> Goal
Repeat exactly the lines from the start of the material below up to and including the "S = bpy.context.scene; COL = S.collection" line.

> Dataset section

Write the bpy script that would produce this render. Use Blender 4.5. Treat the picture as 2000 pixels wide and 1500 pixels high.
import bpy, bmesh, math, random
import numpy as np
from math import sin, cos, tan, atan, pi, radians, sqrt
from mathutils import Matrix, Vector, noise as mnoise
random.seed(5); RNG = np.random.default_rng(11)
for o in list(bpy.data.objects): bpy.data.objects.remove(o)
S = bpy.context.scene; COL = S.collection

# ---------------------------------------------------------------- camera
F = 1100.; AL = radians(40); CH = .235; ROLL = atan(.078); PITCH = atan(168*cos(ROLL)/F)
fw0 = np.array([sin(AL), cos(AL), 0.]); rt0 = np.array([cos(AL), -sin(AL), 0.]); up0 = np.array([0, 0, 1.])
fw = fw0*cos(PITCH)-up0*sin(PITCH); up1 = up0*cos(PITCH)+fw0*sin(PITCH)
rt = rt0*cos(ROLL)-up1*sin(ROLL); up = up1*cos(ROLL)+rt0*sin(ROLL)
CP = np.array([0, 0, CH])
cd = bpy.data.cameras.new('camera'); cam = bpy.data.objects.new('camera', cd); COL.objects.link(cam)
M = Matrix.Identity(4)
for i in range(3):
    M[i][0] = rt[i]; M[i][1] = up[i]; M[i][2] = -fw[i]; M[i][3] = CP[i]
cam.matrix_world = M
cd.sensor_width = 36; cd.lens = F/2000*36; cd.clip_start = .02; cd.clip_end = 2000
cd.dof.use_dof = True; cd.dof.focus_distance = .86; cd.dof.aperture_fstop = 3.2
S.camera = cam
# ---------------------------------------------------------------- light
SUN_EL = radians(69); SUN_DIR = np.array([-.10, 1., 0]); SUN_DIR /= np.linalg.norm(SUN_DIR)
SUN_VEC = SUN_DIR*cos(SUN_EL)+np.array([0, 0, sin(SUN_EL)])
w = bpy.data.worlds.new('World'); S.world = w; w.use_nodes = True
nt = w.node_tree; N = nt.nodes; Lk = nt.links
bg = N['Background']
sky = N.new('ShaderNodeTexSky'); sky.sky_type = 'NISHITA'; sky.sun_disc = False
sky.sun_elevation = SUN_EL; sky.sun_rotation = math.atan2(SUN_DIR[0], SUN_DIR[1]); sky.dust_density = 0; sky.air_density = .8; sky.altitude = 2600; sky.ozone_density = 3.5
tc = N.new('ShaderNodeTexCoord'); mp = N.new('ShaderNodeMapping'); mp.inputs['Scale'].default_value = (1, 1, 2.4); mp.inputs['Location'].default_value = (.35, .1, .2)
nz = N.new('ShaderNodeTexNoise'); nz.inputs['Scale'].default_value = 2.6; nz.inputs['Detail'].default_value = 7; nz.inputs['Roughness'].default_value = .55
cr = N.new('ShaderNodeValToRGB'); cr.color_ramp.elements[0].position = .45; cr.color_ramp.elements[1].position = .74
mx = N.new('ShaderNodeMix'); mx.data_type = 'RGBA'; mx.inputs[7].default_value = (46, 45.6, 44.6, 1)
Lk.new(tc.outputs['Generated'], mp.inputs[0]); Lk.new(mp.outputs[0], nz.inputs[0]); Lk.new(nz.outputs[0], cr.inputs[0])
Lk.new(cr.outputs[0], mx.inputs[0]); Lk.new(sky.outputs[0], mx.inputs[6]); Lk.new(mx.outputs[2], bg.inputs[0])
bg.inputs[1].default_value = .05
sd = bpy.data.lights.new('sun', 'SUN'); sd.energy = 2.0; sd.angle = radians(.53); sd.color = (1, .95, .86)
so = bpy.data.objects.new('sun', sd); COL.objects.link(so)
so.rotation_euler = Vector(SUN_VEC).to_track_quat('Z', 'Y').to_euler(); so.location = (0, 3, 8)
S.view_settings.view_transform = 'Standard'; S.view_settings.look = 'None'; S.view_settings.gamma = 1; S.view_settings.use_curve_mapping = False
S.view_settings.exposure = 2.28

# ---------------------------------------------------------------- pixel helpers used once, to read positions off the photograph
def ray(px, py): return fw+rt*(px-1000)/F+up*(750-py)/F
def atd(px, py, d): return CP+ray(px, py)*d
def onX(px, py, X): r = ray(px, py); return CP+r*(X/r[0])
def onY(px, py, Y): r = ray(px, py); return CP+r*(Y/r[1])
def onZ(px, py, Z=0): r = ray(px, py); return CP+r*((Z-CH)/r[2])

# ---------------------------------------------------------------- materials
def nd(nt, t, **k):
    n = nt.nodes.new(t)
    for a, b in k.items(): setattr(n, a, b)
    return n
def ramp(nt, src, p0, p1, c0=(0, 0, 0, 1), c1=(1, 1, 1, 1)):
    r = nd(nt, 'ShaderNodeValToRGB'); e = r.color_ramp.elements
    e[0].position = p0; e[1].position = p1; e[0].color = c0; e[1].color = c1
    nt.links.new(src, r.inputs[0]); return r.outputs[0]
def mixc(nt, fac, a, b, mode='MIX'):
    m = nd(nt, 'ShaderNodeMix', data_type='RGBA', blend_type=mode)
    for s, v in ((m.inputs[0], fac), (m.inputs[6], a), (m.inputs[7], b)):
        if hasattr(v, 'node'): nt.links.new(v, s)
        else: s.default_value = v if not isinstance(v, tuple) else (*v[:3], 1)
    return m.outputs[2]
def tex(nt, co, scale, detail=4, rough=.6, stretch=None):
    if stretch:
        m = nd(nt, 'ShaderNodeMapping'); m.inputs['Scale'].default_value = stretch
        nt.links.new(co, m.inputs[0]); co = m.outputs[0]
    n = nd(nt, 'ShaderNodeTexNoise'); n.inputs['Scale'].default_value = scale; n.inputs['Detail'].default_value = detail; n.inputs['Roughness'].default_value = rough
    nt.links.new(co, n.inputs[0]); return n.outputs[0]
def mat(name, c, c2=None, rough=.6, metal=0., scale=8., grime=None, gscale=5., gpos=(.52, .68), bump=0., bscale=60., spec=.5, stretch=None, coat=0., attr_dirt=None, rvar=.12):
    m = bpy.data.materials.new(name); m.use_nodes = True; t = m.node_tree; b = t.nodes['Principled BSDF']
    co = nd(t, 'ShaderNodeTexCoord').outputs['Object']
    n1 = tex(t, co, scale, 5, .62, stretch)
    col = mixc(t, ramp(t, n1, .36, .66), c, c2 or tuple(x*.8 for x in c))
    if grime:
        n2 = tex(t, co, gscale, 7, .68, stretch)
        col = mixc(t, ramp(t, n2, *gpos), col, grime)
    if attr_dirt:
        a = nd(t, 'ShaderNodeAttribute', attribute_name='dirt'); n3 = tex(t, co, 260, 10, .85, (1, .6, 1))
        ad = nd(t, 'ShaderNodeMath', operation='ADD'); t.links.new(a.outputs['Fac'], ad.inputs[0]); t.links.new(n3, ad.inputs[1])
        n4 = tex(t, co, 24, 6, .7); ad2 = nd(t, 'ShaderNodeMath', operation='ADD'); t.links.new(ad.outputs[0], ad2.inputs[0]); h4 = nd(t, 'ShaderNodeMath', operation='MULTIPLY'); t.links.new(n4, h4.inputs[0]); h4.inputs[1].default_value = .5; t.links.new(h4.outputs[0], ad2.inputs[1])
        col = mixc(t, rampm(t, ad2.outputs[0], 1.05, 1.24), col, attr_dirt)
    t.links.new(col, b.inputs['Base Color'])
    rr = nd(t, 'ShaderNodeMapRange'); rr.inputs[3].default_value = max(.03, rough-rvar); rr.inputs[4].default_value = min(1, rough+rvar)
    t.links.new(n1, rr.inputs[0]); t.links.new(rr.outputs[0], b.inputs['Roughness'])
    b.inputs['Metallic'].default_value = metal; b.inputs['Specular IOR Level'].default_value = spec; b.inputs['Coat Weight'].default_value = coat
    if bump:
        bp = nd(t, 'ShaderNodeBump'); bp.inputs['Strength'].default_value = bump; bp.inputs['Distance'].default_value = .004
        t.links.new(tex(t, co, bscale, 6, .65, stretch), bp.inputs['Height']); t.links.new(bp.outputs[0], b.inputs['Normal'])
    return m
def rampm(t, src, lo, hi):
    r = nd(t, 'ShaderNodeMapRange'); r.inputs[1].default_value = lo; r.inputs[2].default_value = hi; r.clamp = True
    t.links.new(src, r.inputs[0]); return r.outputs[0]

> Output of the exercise
Write the bpy script that would produce this render. Use Blender 4.5. Treat the picture as 2000 pixels wide and 1500 pixels high.
import bpy, bmesh, math, random
import numpy as np
from math import sin, cos, tan, atan, pi, radians, sqrt
from mathutils import Matrix, Vector, noise as mnoise
random.seed(5); RNG = np.random.default_rng(11)
for o in list(bpy.data.objects): bpy.data.objects.remove(o)
S = bpy.context.scene; COL = S.collection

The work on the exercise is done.